Setki lotów odwołano 17 lipca w mieście Urumczi, stolicy regionu Sinciang w Chinach, po wykryciu tam pierwszego od blisko pięciu miesięcy zakażenia koronawirusem. Mieszkańcy miasta ruszyli w panice do sklepów na wieść o planach zamknięcia części osiedli.
Władze 3,5-milionowego Urumczi zamknęły wieczorem 16 lipca jedyną linię metra, ograniczyły przyloty i wyloty z miejscowego lotniska – informuje Reuters.
Szybka reakcja władz zaskoczyła mieszkańców miasta. W supermarketach dochodziło do paniki zakupowej, ponieważ niektóre osiedla mieszkalne ogłosiły plany ograniczenia swobody wychodzenia – podał hongkoński dziennik „South China Morning Post”, powołując się na informacje z mediów społecznościowych.

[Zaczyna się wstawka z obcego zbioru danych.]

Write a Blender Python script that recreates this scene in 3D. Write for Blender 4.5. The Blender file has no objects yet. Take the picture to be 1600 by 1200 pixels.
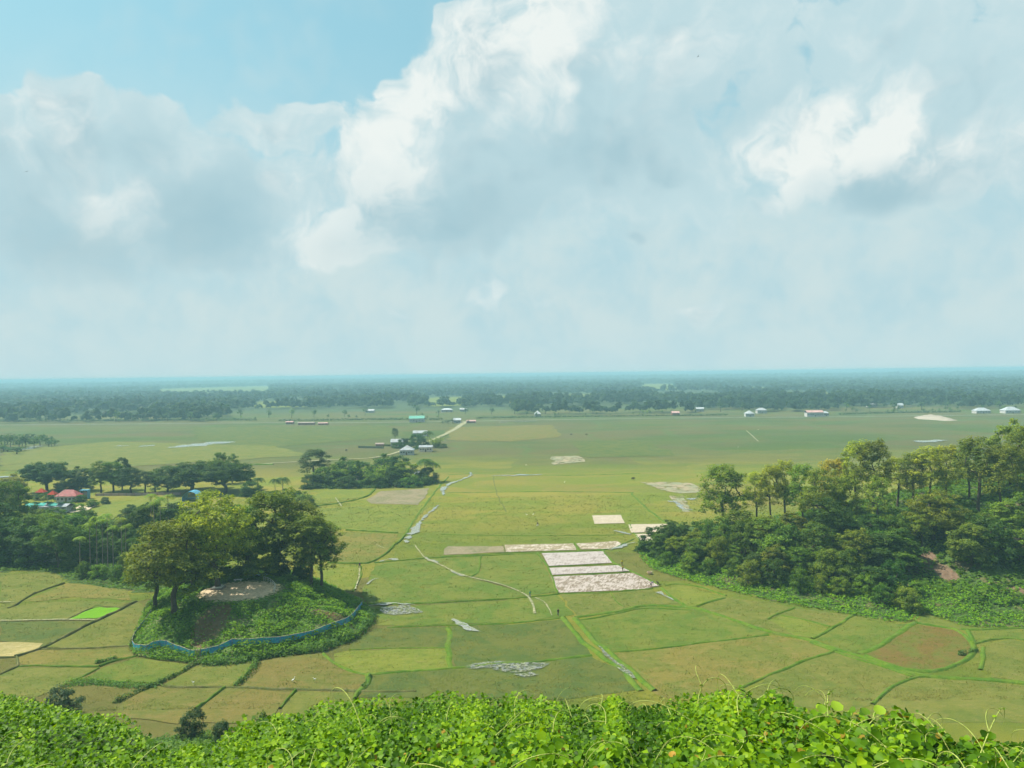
import bpy, math, random
import numpy as np
from mathutils import Vector, Matrix

S = bpy.context.scene
COL = S.collection
R = math.radians
random.seed(7)
rng = np.random.default_rng(7)

# ------------------------------------------------------------------ camera
FPX = 1186.0                       # focal length in pixels of a 1600 px wide picture
CAMZ = 55.0
PITCH = -math.atan((600 - 584) / FPX)
ROLL = math.atan(20 / 1600)
cd = bpy.data.cameras.new('camera')
cam = bpy.data.objects.new('camera', cd)
COL.objects.link(cam)
cd.sensor_width = 36.0
cd.lens = 36.0 * FPX / 1600.0
cd.clip_start = 0.1
cd.clip_end = 90000
CM = Matrix.Rotation(R(90) + PITCH, 4, 'X') @ Matrix.Rotation(-ROLL, 4, 'Z')
cam.matrix_world = Matrix.Translation((0, 0, CAMZ)) @ CM
S.camera = cam
CR = np.array(CM.to_3x3())

def ray(px, py):
    d = CR @ np.array([(px - 800) / FPX, (600 - py) / FPX, -1.0])
    return d

def pt(px, py, z=0.0):
    """world point on the level z seen at that pixel of the 1600 x 1200 photograph"""
    d = ray(px, py)
    t = (z - CAMZ) / d[2]
    return np.array([d[0] * t, d[1] * t, z])

def atd(px, d, py=700):
    """world x for a pixel column at depth d"""
    r = ray(px, py)
    return r[0] / r[1] * d

def ztop(px, py, d):
    r = ray(px, py)
    return CAMZ + r[2] / r[1] * d

# ------------------------------------------------------------------ light
SUN = Vector((-0.66, 0.20, 0.95)).normalized()
SUN_EL = math.asin(SUN.z)
SUN_ROT = math.atan2(SUN.x, SUN.y)
sl = bpy.data.lights.new('sun', 'SUN')
sl.energy = 5.0
sl.angle = R(0.6)
sl.color = (1.0, 0.94, 0.83)
sun = bpy.data.objects.new('sun', sl)
COL.objects.link(sun)
sun.location = (0, 0, 200)
sun.rotation_euler = SUN.to_track_quat('Z', 'Y').to_euler()

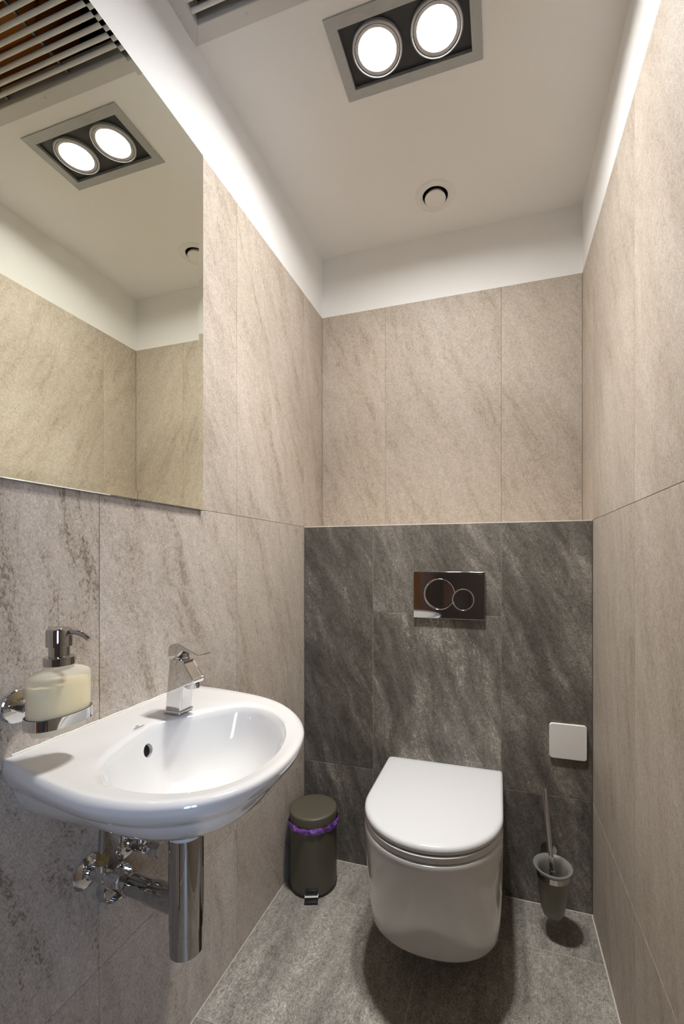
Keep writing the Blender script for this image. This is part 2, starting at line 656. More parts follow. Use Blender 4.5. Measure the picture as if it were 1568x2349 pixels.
# floor
fl = structure('floor', box(XL - 0.10, XR + 0.10, YB - 0.14, Y2, -0.06, -TILE_T - 0.001), 'grout_floor')
obj('grout', box(XL - 0.008, XR + 0.008, YB - 0.12, Y1 + 0.01, -TILE_T - 0.001, -0.0010), 'grout_floor', fl)
YF = 1.3675
tile(fl, 'floor', 0, XL + 0.002, XR - 0.003, YF, Y1 - 0.003, 'tile_floor')
xs = -0.2235
tile(fl, 'floor', 0, XL + 0.002, xs, YF - PIT, YF, 'tile_floor')
tile(fl, 'floor', 0, xs, XR - 0.003, YF - PIT, YF, 'tile_floor')
tile(fl, 'floor', 0, XL + 0.002, 0.1, YF - 2 * PIT, YF - PIT, 'tile_floor')
tile(fl, 'floor', 0, 0.1, XR - 0.003, YF - 2 * PIT, YF - PIT, 'tile_floor')
tile(fl, 'floor', 0, XL + 0.002, xs, YB - 0.11, YF - 2 * PIT, 'tile_floor')
tile(fl, 'floor', 0, xs, XR - 0.003, YB - 0.11, YF - 2 * PIT, 'tile_floor')


# ceiling with openings for the grille, the lamp and the valve
def plate(bm, xs_, ys_, z0, z1, holes):
    for x0, x1 in zip(xs_, xs_[1:]):
        for y0, y1 in zip(ys_, ys_[1:]):
            mx, my = (x0 + x1) / 2, (y0 + y1) / 2
            if any(a < mx < b and c < my < d for a, b, c, d in holes):
                continue
            add_box(bm, x0, x1, y0, y1, z0, z1)


VX0, VX1, VY0, VY1 = XL + 0.032, XR - 0.032, 0.335, 0.8825      # grille opening
LX0, LX1, LY0, LY1 = -0.3765, -0.0660, 0.9870, 1.1300           # lamp opening
VC = Vector((-0.2180, 1.5430, ZC))
bm = bmesh.new()
plate(bm, [XL - 0.1, VX0, LX0, VC.x - 0.046, VC.x + 0.046, LX1, VX1, XR + 0.1],
      [YB - 0.1, VY0, VY1, LY0, LY1, VC.y - 0.046, VC.y + 0.046, Y2 + 0.1], ZC, ZC + 0.03,
      [(VX0, VX1, VY0, VY1), (LX0, LX1, LY0, LY1), (VC.x - 0.046, VC.x + 0.046, VC.y - 0.046, VC.y + 0.046)])
bmesh.ops.remove_doubles(bm, verts=bm.verts, dist=1e-5)
structure('ceiling', bm, 'ceil')

# rear wall with the door opening, the hall behind it
DX0, DX1, DZ = -0.58, 0.25, 2.06
bm = bmesh.new()
add_box(bm, XL - 0.1, DX0, YB - 0.10, YB, -0.02, ZC)
add_box(bm, DX1, XR + 0.1, YB - 0.10, YB, -0.02, ZC)
add_box(bm, DX0, DX1, YB - 0.10, YB, DZ, ZC)
structure('wall_rear', bm, 'paint')
bm = bmesh.new()
add_box(bm, DX0, DX0 + 0.02, YB - 0.115, YB + 0.012, 0, DZ)
add_box(bm, DX1 - 0.02, DX1, YB - 0.115, YB + 0.012, 0, DZ)
add_box(bm, DX0 + 0.02, DX1 - 0.02, YB - 0.115, YB + 0.012, DZ - 0.02, DZ)
add_box(bm, DX0 - 0.075, DX0, YB + 0.0005, YB + 0.012, 0, DZ + 0.075)
add_box(bm, DX0, DX1, YB + 0.0005, YB + 0.012, DZ, DZ + 0.075)
d1 = structure('door_1', bm, 'wood')
obj('door_leaf', box(DX0 - 0.035, DX0 + 0.004, YB - 0.87, YB - 0.118, 0.008, DZ - 0.02, bevel=0.002), 'wood', d1)
bm = bmesh.new()
for sx in (DX0 + 0.004,):
    add_tube(bm, [(sx, YB - 0.81, 1.02), (sx + 0.045, YB - 0.81, 1.02), (sx + 0.05, YB - 0.80, 1.02), (sx + 0.05, YB - 0.69, 1.02)], 0.009)
obj('door_handle', bm, 'chrome', d1, 40)

HX0, HX1, HY = -1.6, 2.6, -1.70
structure('floor_hall', box(HX0, HX1, HY - 0.1, YB - 0.14, -0.06, 0.0), 'tile_floor')
structure('ceiling_hall', box(HX0, HX1, HY - 0.1, YB - 0.10, 2.55, 2.60), 'hall')
bm = bmesh.new()
add_box(bm, HX0 - 0.1, HX0, HY - 0.1, YB - 0.10, -0.06, 2.60)
add_box(bm, HX1, HX1 + 0.1, HY - 0.1, YB - 0.10, -0.06, 2.60)
add_box(bm, HX0, XL - 0.1, YB - 0.10, YB - 0.02, -0.06, 2.60)
add_box(bm, XR + 0.1, HX1, YB - 0.10, YB - 0.02, -0.06, 2.60)
add_box(bm, XL - 0.1, XR + 0.1, YB - 0.10, YB - 0.02, ZC + 0.03, 2.60)
structure('wall_hall', bm, 'hall')
WX0, WX1, WZ0, WZ1 = 0.80, 1.60, 0.75, 2.25
bm = bmesh.new()
add_box(bm, HX0, WX0, HY - 0.1, HY, -0.06, 2.60)
add_box(bm, WX1, HX1, HY - 0.1, HY, -0.06, 2.60)
add_box(bm, WX0, WX1, HY - 0.1, HY, -0.06, WZ0)
add_box(bm, WX0, WX1, HY - 0.1, HY, WZ1, 2.60)
structure('wall_far', bm, 'panel')
bm = bmesh.new()
for x0, x1 in ((WX0, WX0 + 0.05), (1.17, 1.23), (WX1 - 0.05, WX1)):
    add_box(bm, x0, x1, HY - 0.08, HY - 0.02, WZ0, WZ1)
for z0, z1 in ((WZ0, WZ0 + 0.05), (WZ1 - 0.05, WZ1)):
    add_box(bm, WX0 + 0.05, 1.17, HY - 0.08, HY - 0.02, z0, z1)
    add_box(bm, 1.23, WX1 - 0.05, HY - 0.08, HY - 0.02, z0, z1)
structure('window_1', bm, 'wood')

# ------------------------------------------------------------------ ceiling lamp
t = thing('ceiling_lamp', (-0.2215, 1.0585, ZC), 'recessed twin spot ceiling lamp with brushed grey frame', 'lamp')
bm = bmesh.new()
ox0, ox1, oy0, oy1 = -0.4030, -0.0408, 0.9610, 1.1548
zf0, zf1 = ZC - 0.003, ZC
add_box(bm, ox0, LX0, oy0, oy1, zf0, zf1)
add_box(bm, LX1, ox1, oy0, oy1, zf0, zf1)
add_box(bm, LX0, LX1, oy0, LY0, zf0, zf1)
add_box(bm, LX0, LX1, LY1, oy1, zf0, zf1)
for a in (LX0, LX1):
    add_box(bm, a - 0.0008, a + 0.0008, LY0, LY1, zf0 + 0.0002, ZC + 0.028)
for b in (LY0, LY1):
    add_box(bm, LX0, LX1, b - 0.0008, b + 0.0008, zf0 + 0.0002, ZC + 0.028)
obj('frame', bm, 'lamp_frame', t)
bm = bmesh.new()
loops = [[(LX0, LY0), (LX1, LY0), (LX1, LY1), (LX0, LY1)]]
for cx in (-0.2950, -0.1462):
    loops.append([(cx + 0.0600 * math.cos(2 * math.pi * i / 48), 1.0588 + 0.0600 * math.sin(2 * math.pi * i / 48)) for i in range(48)])
ed_ = []
for lp in loops:
    vs_ = [bm.verts.new((x, y, ZC + 0.006)) for x, y in lp]
    ed_ += [bm.edges.new((vs_[i], vs_[(i + 1) % len(vs_)])) for i in range(len(vs_))]
bmesh.ops.triangle_fill(bm, edges=ed_, use_beauty=True)
obj('back_panel', bm, 'lamp_black', t)
for cx in (-0.2950, -0.1462):
    c = (cx, 1.0588, ZC)
    bm = bmesh.new()
    add_lathe(bm, [(0.0630, 0.006), (0.0630, -0.001), (0.0610, -0.003), (0.0590, -0.003), (0.0582, -0.001), (0.0580, 0.003),
                   (0.0560, 0.003), (0.0555, -0.001), (0.0490, -0.0008), (0.0476, -0.0004), (0.0470, 0.0008), (0.0468, 0.018)], c, seg=64, cap0=False, cap1=False)
    ring = obj('spot_ring', bm, 'lamp_ring', t, 30)
    obj('lamp_glass', lathe([(0.0468, 0.0125), (0.0468, 0.0105)], c, seg=48), 'lamp', ring)
    beam = bpy.data.lights.new('lamp_beam', 'AREA')
    beam.shape = 'DISK'
    beam.size = 0.090
    beam.energy = LAMP_WATT
    beam.spread = math.radians(LAMP_SPREAD)
    beam.color = (1.0, 0.98, 0.955)
    bo = bpy.data.objects.new('lamp_beam', beam)
    bo.location = (cx - t.location.x, c[1] - t.location.y, 0.0100)
    bo.parent = t
    link(bo)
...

Środki te podejmowane są w odpowiedzi na wykrycie zakażenia koronawirusem u 24-letniej kobiety, u której wystąpiły objawy choroby. Później infekcję potwierdzono również u trojga osób z jej otoczenia, choć osoby te nie miały objawów. W czwartek w prowincji Zhejiang na wschodzie Chin potwierdzono zakażenie koronawirusem u biznesmena, który przybył z Sinciangu.